Quand ils rêvent Grraaou, Jum et Gilles imaginent des tableaux paradisiaques, en mi-planche, avec la vie de la ferme à chaque case. On dirait un calendrier érotico-soviétique de la belle époque, celle des utopies et de l’espoir. Cueillette, grelinette (3), brouette, sieste… À chaque geste agricole correspond une acrobatie sexuelle : cunnilingus sur tracteur, sodomie dans les foins, pelotage en traite, arrosage et éjaculation… Voilà pour le rêve. La réalité n’en est pas si loin, ni moins imaginative. L’amour s’enduit au cabécou (le pélardon local) ; la semence humaine se récolte non-OGM. Parfois l’image se brouille comme, naguère, certains soirs sur Canal Plus. Notre perception n’en est que plus aiguisée.

© Politis

Mais le grand partage n’est pas sans hic. À force de vivre chez l’habitant·e, de travailler avec un·e « grraaouiste », de dormir dans son lit, d’arroser sa serre d’eau et son visage de sperme, naissent des liens particuliers. L’amour. Qui met à mal les règles établies, ébranle les principes. Jum et Gilles se sont promis de ne goûter qu’à des fermiers et des fermières, et sans exclusivité ? Pourtant, Jum tombe raide dingue d’une voyageuse et Gilles s’empassionne d’un Jeannot jaloux. Quand la bête à deux dos ne veut plus en avoir trois ou quatre, c’est l’équilibre du Grraaou et de l’amitié qui se rompt. Alors s’enclenche la bascule fictionnelle.

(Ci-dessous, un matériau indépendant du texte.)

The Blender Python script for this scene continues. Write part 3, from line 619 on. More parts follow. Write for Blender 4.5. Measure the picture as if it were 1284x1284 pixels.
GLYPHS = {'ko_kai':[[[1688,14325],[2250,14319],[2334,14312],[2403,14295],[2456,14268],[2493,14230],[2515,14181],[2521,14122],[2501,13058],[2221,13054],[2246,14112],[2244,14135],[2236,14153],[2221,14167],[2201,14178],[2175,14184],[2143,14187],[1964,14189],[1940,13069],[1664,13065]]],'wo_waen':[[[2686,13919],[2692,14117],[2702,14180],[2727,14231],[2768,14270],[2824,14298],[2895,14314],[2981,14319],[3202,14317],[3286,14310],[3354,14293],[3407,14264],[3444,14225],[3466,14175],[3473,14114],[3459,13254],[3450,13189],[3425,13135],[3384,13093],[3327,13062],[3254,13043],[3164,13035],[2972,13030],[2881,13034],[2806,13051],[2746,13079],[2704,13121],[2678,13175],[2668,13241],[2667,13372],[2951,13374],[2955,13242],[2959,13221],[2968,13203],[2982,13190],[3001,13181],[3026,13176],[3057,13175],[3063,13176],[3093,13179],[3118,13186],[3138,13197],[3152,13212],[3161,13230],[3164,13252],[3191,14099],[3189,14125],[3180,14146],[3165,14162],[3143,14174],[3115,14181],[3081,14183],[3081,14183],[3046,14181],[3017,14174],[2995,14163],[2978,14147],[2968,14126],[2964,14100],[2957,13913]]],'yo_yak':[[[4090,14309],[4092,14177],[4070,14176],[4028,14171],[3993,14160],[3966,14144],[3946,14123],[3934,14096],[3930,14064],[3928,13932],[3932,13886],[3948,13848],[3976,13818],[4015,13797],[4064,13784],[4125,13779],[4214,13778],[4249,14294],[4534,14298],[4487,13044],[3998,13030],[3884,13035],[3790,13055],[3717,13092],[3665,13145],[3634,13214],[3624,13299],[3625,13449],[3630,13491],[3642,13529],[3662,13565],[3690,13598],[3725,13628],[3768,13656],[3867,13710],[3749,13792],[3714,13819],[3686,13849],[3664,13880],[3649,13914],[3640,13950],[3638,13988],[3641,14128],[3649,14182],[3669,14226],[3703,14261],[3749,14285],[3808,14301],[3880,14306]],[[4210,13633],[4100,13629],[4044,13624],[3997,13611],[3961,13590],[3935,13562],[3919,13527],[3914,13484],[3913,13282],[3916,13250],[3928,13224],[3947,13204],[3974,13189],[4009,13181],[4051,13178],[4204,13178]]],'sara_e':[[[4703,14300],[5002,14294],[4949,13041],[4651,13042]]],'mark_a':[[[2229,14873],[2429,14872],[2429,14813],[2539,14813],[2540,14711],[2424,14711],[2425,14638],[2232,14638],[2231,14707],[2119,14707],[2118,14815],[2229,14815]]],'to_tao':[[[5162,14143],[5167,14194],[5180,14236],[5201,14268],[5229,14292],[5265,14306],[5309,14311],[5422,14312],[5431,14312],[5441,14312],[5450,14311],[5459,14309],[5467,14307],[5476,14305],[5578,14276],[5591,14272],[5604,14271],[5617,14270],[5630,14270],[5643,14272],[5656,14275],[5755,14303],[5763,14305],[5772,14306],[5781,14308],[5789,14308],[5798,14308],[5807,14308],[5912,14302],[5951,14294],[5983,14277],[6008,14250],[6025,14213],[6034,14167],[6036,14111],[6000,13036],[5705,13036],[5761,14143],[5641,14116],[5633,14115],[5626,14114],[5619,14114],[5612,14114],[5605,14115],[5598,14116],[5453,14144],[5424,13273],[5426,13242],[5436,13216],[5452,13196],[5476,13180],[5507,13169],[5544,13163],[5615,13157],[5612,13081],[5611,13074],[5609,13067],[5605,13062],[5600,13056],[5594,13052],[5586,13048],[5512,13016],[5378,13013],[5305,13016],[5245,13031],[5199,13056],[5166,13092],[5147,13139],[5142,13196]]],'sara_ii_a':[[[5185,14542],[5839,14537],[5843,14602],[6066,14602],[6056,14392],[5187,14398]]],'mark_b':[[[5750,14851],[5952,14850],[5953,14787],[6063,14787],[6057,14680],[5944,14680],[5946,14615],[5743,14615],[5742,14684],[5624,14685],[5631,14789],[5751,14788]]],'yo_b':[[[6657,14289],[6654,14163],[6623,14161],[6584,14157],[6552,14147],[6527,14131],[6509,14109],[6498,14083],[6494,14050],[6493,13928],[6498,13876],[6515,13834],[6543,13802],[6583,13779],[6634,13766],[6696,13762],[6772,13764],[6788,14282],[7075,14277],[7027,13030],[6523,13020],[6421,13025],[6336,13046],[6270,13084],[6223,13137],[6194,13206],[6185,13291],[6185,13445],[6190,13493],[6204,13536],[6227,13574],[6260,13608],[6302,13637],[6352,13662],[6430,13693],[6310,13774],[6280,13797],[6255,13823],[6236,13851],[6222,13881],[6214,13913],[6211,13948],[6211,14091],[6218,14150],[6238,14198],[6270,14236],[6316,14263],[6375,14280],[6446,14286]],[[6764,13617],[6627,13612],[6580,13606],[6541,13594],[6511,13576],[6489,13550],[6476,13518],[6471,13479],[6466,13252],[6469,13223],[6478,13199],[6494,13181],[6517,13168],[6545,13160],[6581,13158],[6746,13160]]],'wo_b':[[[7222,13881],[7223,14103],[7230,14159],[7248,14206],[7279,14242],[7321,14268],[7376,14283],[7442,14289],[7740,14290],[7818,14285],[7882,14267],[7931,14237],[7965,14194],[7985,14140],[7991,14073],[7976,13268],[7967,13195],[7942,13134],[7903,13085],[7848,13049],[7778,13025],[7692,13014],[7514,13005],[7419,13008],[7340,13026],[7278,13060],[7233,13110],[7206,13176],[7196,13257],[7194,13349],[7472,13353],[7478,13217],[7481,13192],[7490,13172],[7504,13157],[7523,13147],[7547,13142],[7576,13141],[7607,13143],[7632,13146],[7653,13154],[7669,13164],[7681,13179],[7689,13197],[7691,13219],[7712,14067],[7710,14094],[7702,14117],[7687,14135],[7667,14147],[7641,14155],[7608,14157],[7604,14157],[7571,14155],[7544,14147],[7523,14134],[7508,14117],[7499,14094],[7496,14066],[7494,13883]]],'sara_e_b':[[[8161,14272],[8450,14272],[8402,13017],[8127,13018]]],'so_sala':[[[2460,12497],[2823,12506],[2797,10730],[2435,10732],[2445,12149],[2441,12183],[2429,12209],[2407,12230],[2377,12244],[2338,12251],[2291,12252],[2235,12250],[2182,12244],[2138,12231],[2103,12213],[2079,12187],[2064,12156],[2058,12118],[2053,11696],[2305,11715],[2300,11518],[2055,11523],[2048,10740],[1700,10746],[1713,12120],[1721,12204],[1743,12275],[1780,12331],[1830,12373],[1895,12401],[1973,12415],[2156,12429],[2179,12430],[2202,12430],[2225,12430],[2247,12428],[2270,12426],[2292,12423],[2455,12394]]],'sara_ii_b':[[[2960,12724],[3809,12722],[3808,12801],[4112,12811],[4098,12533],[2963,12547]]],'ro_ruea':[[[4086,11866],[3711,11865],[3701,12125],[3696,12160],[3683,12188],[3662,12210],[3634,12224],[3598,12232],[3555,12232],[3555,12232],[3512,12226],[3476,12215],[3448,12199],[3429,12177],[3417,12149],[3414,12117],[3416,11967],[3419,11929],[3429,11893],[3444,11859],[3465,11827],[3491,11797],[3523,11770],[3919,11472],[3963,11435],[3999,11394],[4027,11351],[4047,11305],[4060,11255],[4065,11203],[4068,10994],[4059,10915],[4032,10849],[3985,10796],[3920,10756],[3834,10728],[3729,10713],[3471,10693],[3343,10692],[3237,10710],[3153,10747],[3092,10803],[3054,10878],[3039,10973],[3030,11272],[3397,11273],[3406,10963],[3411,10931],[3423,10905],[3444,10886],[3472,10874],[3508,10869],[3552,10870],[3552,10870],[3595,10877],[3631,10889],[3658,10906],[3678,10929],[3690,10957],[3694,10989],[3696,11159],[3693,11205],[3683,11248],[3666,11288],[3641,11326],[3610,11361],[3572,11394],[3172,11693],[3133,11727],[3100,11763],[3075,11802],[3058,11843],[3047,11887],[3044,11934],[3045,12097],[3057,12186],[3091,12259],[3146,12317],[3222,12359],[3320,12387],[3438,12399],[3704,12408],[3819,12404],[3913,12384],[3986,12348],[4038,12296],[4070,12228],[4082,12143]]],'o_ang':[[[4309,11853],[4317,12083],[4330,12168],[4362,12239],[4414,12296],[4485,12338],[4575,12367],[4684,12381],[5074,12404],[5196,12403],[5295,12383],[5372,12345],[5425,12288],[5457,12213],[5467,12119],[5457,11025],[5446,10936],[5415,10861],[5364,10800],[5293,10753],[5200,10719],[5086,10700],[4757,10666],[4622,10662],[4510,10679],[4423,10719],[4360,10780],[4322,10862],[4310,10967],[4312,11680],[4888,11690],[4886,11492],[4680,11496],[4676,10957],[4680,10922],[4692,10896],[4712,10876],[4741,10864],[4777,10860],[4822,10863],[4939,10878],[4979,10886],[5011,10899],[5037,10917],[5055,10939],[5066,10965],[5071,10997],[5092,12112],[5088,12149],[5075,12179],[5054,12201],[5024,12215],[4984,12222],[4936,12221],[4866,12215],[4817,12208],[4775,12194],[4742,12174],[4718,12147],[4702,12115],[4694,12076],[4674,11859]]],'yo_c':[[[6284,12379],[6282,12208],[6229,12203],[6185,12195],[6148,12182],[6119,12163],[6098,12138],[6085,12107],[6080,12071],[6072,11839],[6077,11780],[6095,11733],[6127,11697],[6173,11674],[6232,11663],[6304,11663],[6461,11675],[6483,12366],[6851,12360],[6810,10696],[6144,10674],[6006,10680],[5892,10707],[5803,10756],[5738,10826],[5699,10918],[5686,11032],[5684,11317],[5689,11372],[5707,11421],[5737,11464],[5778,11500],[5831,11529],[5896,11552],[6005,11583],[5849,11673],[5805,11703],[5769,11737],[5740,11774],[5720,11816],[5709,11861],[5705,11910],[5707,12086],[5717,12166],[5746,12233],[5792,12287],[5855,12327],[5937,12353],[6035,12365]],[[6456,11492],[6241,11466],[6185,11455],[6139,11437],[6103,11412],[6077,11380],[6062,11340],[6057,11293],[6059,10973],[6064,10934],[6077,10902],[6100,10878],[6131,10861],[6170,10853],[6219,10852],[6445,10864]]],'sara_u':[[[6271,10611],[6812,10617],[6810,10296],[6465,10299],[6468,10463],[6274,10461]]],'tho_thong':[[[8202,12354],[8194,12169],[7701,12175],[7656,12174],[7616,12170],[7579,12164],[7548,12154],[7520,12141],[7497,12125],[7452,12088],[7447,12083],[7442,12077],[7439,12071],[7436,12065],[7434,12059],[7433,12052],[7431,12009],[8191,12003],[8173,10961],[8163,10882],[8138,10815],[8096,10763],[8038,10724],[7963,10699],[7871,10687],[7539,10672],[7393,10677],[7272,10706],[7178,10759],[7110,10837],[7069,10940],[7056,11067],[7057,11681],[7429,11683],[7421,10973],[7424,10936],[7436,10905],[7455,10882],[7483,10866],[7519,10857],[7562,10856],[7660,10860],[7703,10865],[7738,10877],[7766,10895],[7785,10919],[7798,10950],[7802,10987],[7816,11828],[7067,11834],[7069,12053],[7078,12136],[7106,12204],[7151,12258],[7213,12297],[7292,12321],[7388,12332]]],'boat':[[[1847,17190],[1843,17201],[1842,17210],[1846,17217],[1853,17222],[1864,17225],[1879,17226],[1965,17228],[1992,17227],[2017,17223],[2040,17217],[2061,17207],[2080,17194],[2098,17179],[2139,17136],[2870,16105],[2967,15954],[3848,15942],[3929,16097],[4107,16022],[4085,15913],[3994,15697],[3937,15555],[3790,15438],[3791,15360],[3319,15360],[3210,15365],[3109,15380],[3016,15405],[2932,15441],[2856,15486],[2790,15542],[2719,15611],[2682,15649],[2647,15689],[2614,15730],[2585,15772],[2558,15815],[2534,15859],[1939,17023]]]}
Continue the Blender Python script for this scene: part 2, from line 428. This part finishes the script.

Ça commence en conte du chat perché sans culotte et finit en massacre à la grelinette. La BD s’amuse des clichés, en retourne la peau. L’éleveur marié et tradi veut tringler Gilles ; le chasseur lit L’Agriculture naturelle de Fukuoka et vit en romantique. Les membres du collectif ont des réactions de crétins alors que les flics de Moncucq se mettent à poil pour greliner sur la terrasse.

« Un tu plantes, explique l’inspecteur Dugland. Deux tu bascules. Trois tu remues sans retourner, histoire de ne pas mélanger les couches du sol et déranger la faune qui y vit et lui assure la structure grumeleuse favorable aux cultures. » Jamais mode d’emploi n’aura aussi bien dit un livre ni servi de morale : les quelques vérités qui subsistent sont pleine terre, et les paysans initiés en sont les prophètes. Tringlés ou non, « tant que les fermiers peuvent utiliser leurs propres semences, tout n’est pas perdu », assène l’une d’eux.

Et c’est cette énergie première, vitale, de la graine et de la plante qui déborde du Grraaou. L’espace se remplit de traits, de détails, de hachures, là même où il n’y a habituellement que du blanc : dans les gouttières, les marges, les bulles. Les cases fourmillent de détails – cafetière italienne, poêle turbo, boîte à gâteaux, qui nous ancrent en paysannerie alternative. Tous – objets, bêtes, plantes, humains – sont sur le même plan, celui du stylo à bille, dont les retouches et découpages n’ont pas été éliminés avec Photo­shop. Le Grraaou est plein de failles et de fentes, d’humour gras et de grâce. Heureusement, quand vient le sentiment de trop-plein, l’orgasme n’est jamais loin.

Le Grraaou, Jonvon Nias et Étienne Beck, FRMK, 168 p., 23 euros.

(1) World wide opportunities on organic farms.

(2) Jules et Jim.

(3) Fourche-bêche utilisée en jardinage et en maraîchage.